To make liquid magnets, the team submerged millimeter-sized droplets of a watery solution containing iron oxide nanoparticles in oil peppered with polymers. Those polymers drew many of the magnetic nanoparticles to the droplets’ surfaces and pinned them there, forming a densely packed shell of nanoparticles around each particle-rich droplet.
Exposing one of these droplets to a magnetic field forces the magnetic poles of its nanoparticles to point in the same direction. Nanoparticles on the droplet’s surface are crowded so closely that, when the magnetic field shuts off, their magnetic orientations can’t jostle out of alignment, the team found.

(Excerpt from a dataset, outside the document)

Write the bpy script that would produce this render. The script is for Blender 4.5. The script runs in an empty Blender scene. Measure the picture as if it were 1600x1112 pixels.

What’s more, the surface particles’ collective magnetism is strong enough to keep nanoparticles free-floating throughout the rest of the droplet in line. “So the whole droplet behaves like a solid magnet,” says study coauthor Xubo Liu, a materials scientist at Beijing University of Chemical Technology.
Like conventional bar magnets, the droplets’ opposite poles attract and their matching poles repel, and dividing up a single magnetized droplet produces smaller pieces with their own north and south poles. Liu and colleagues fashioned simple, spherical and cylindrical droplets, but 3-D printing or molding techniques could create malleable magnets with more complex forms, Liu says.
Liquid magnets could help soft robots get around, says Remi Dreyfus, a chemical physicist with the French national research agency CNRS, who is currently conducting research at a joint CNRS-Solvay-University of Pennsylvania lab in Bristol, Pa. Rather than rely on inflatable air pouches or electric current to move — which tether robots to wires or tubes — bots injected with liquid magnetic material could be remotely controlled with magnetic fields (SN Online: 9/19/18).
These droplets might also be combined to manufacture new kinds of materials, such as magnetic sponges or stretchy polymers, says Dreyfus, whose commentary on the study appears in the same issue of Science. “I’m sure people will have many ideas” for how to put ultrasoft magnets to work, he says.